- **SHORT TASK**
Return only the stretch of the material below that begins with the line containing "place('dense', 'pine_tree', 2105, 29, -210, 'massive" and ends with the line containing "place('dense2', 'pine_tree', 1890, 44, 120, 'smaller", exactly; both of those lines belong to it.

----- DATA EXCERPT

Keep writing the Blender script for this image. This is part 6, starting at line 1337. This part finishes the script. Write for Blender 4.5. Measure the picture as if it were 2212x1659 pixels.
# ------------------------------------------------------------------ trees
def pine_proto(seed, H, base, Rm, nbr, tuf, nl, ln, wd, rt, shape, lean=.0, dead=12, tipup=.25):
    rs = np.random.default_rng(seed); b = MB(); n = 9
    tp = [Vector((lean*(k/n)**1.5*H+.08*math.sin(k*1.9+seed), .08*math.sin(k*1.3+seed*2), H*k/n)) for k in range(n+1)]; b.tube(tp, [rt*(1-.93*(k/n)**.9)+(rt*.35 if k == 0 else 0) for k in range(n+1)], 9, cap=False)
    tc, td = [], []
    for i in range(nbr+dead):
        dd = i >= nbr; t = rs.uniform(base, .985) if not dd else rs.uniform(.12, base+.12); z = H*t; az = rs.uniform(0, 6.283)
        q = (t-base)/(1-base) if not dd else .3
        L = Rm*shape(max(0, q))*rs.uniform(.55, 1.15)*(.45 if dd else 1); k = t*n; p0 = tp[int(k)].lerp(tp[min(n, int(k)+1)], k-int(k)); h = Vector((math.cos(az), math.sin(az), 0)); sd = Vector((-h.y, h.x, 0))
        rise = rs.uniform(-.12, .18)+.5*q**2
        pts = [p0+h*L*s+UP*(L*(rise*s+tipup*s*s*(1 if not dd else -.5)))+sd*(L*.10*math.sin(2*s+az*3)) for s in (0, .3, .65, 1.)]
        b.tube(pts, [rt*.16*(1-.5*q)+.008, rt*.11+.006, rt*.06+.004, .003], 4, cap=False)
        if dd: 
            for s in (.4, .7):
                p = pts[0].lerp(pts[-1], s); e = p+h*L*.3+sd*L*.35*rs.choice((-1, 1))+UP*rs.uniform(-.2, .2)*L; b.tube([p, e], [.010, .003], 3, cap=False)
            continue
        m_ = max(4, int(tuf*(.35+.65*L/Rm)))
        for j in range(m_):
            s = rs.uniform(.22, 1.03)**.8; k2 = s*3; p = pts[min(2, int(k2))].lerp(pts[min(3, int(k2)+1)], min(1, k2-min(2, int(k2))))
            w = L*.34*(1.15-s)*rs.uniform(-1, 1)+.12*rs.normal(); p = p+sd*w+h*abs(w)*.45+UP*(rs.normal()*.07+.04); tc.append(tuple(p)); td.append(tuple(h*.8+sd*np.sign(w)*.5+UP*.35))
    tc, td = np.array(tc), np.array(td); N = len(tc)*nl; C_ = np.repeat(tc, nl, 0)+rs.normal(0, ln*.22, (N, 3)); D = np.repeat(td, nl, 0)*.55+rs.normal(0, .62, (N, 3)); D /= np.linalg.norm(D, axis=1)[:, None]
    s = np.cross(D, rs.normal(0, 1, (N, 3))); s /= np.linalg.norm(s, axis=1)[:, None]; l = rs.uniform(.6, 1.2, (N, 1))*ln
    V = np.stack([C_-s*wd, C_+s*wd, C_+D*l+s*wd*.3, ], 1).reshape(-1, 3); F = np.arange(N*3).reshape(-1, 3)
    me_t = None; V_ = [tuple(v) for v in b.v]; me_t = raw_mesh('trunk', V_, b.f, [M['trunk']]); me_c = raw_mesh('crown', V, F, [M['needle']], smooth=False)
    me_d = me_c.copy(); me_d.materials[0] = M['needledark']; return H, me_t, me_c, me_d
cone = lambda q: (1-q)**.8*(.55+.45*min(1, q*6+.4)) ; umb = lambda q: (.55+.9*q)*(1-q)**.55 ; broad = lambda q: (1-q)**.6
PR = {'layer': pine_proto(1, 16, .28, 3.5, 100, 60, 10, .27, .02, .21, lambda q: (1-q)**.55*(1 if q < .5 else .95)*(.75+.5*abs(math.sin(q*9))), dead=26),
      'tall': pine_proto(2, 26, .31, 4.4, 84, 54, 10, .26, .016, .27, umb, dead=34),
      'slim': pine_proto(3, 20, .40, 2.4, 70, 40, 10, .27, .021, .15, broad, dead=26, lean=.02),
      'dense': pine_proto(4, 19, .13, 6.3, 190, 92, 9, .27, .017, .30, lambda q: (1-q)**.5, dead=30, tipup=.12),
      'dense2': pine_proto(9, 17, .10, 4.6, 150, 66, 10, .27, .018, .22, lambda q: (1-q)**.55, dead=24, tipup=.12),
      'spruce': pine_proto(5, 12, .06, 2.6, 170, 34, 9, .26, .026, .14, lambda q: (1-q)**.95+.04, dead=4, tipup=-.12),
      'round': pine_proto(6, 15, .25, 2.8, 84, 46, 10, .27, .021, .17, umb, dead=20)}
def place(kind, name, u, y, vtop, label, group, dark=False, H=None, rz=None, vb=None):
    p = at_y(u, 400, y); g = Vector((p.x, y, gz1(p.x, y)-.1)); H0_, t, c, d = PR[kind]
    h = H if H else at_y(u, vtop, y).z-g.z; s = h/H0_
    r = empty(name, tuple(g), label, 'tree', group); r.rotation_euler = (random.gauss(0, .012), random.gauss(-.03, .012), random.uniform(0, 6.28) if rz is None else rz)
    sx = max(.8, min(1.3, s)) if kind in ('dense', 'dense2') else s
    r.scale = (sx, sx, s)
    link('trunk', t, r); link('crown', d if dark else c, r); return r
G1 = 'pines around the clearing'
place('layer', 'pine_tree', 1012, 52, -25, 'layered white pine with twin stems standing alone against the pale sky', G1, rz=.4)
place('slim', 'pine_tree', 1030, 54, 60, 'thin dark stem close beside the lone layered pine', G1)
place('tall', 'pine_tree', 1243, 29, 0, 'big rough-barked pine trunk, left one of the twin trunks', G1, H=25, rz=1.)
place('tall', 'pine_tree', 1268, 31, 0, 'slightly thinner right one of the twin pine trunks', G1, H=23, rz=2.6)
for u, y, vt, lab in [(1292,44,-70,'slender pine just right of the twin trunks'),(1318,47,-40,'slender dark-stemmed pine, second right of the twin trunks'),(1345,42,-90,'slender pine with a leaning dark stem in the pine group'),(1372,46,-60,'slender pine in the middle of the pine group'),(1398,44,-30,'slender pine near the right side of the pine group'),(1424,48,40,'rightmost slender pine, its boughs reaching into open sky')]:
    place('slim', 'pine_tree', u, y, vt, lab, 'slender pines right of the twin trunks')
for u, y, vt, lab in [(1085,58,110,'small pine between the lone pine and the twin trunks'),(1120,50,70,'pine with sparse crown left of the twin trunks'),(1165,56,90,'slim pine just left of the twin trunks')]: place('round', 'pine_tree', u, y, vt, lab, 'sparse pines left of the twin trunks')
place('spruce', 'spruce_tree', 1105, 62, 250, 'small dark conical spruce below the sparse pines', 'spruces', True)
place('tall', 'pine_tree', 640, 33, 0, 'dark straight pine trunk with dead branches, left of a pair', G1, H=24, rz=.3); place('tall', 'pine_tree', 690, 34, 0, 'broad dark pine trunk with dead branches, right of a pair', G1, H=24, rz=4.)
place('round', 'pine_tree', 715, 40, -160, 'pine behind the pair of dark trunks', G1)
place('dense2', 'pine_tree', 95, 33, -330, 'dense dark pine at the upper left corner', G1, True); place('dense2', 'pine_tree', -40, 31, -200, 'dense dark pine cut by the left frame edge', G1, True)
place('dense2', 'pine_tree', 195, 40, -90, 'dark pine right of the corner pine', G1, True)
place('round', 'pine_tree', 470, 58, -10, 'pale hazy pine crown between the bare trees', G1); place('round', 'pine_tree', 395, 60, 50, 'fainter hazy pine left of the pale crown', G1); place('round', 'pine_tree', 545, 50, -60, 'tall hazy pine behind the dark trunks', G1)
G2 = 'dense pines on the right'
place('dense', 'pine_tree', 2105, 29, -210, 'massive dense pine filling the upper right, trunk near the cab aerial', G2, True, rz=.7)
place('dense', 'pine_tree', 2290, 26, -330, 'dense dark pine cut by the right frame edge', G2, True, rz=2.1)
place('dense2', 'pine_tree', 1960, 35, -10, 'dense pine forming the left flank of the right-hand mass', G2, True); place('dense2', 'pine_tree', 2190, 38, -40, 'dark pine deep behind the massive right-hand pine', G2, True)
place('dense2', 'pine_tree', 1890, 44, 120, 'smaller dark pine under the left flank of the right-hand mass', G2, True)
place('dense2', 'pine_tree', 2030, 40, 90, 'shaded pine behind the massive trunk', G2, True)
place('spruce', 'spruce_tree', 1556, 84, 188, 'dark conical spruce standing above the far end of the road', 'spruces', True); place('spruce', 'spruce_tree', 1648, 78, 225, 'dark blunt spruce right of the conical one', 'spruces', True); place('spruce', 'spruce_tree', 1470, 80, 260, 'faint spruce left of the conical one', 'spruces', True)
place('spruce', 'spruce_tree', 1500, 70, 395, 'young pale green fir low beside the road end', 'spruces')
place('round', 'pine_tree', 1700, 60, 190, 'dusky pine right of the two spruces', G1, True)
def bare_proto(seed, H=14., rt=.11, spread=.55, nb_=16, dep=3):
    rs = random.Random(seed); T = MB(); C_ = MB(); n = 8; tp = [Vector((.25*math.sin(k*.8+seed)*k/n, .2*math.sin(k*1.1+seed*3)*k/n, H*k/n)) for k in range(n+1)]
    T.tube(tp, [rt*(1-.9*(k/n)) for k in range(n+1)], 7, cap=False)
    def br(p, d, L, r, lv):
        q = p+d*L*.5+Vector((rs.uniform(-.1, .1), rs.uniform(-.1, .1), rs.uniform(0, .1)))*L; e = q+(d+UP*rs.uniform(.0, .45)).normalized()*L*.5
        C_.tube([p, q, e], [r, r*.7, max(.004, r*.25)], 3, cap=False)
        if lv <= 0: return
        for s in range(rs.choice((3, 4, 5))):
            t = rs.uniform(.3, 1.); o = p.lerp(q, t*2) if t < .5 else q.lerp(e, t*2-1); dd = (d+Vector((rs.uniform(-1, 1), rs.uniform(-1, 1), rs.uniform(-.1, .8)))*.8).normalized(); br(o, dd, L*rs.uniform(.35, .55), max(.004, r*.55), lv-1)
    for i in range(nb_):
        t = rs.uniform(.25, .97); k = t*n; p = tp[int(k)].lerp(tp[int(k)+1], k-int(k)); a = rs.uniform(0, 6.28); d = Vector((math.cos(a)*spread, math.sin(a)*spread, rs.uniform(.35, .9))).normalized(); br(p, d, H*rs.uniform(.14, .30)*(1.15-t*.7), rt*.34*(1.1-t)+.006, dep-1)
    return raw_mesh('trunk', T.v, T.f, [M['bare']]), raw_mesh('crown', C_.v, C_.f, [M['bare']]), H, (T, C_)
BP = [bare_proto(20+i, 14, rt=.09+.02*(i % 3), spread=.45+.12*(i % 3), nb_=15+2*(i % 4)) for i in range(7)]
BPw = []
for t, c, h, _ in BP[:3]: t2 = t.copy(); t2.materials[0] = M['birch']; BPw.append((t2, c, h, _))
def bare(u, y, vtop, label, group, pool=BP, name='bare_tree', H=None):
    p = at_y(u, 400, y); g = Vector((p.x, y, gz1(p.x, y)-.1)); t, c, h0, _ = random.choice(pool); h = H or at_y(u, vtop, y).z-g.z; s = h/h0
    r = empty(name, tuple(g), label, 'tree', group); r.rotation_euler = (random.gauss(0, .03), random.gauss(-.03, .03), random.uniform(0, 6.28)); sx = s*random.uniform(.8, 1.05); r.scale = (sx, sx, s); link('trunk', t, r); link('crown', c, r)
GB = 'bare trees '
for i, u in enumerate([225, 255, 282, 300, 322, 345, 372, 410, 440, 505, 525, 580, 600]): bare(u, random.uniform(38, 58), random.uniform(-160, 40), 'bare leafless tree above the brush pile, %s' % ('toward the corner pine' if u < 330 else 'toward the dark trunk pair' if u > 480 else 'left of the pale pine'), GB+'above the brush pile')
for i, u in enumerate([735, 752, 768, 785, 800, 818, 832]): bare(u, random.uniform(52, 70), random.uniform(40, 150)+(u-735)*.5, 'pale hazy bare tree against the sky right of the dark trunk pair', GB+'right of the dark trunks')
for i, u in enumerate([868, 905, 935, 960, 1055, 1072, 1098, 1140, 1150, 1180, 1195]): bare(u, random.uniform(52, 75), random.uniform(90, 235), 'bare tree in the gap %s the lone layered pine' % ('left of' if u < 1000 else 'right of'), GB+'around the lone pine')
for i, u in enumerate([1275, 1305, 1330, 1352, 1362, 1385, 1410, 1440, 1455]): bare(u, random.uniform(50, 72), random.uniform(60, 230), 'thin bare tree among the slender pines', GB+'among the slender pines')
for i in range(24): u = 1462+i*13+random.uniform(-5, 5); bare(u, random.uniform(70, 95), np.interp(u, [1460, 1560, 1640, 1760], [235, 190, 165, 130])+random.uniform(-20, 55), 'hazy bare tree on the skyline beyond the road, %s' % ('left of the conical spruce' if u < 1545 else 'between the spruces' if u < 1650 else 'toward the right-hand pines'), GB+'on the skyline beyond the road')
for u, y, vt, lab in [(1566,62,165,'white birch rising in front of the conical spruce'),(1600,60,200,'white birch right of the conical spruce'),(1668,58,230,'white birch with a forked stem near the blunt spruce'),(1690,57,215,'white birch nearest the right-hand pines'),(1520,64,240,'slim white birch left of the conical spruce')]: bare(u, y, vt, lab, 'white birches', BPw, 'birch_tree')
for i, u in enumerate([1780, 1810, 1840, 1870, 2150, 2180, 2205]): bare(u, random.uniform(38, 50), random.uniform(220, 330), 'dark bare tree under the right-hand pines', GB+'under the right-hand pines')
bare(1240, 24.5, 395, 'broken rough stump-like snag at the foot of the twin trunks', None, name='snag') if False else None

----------

- **RESPONSE TO THIS TASK**
place('dense', 'pine_tree', 2105, 29, -210, 'massive dense pine filling the upper right, trunk near the cab aerial', G2, True, rz=.7)
place('dense', 'pine_tree', 2290, 26, -330, 'dense dark pine cut by the right frame edge', G2, True, rz=2.1)
place('dense2', 'pine_tree', 1960, 35, -10, 'dense pine forming the left flank of the right-hand mass', G2, True); place('dense2', 'pine_tree', 2190, 38, -40, 'dark pine deep behind the massive right-hand pine', G2, True)
place('dense2', 'pine_tree', 1890, 44, 120, 'smaller dark pine under the left flank of the right-hand mass', G2, True)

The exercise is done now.